The alleged fake encounter of 21-year-old Ranjit Singh in Punjab’s Gurdaspur district snowballed into a major political controversy, providing fresh ammunition to the opposition against the Bhagwant Mann-led government, with court-monitored post-mortem proceedings underway and demands for an independent probe. Ranjit’s mother Sukhwinder Kaur alleged that police took her son from home for interrogation, beat him mercilessly, and then staged an encounter to cover up his death in custody. The family refused to accept the body and demanded murder charges be registered against the officers involved. The post-mortem confirmed the cause of death as firearm injuries, but the family remained unsatisfied and announced they would review the autopsy videography before deciding their next course of action.
Harjot Singh Bains, currently serving as Punjab’s Education Minister, is married to IPS officer Jyoti Yadav, a 2019-batch officer of the Punjab cadre. The couple wed in March 2023 at Bibhor Sahib Gurdwara near Nangal. Bains and his wife faced serious controversy when a Mohali district cyber-crime inspector wrote to the Punjab DGP alleging their involvement in a “Rs 100-crore cyber scam.” A three-member SIT was constituted to probe the allegations. Bains and Jyoti Yadav denied the charges and announced plans to file a defamation suit against the inspector. PTC News
The larger concern raised by critics is one of institutional conflict of interest: a Cabinet minister whose wife holds senior police postings in the same state government, raising questions about impartiality in cases where either of them faces scrutiny.
The thread connecting these cases is a recurring pattern: assurances of justice, delayed FIRs, political pressure overriding legal process, and key accused especially those with proximity to power remaining untouched. The Balwinder Kaur case is perhaps the most painful illustration of this failure. Teacher unions described her suicide as reflecting a “comprehensive failure on the part of the Punjab Government, specifically within the realm of higher education,” and called for urgent attention to deep-seated issues in the education sector.

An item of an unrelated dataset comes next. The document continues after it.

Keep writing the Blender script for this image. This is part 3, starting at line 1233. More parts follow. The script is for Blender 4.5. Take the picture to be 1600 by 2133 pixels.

An AAP government that came to power on promises of accountability and an end to VIP culture now faces pointed questions: Why does Harjot Bains named directly in a blood-stamped suicide note continue in office two-plus years later without arrest? Why did the Colonel Bath case require High Court intervention and national outrage before basic FIR registration? Why does Ranjit Singh’s family still await answers?In each case, CM Bhagwant Mann offered words of comfort. What the affected families and Punjab are still waiting for is action.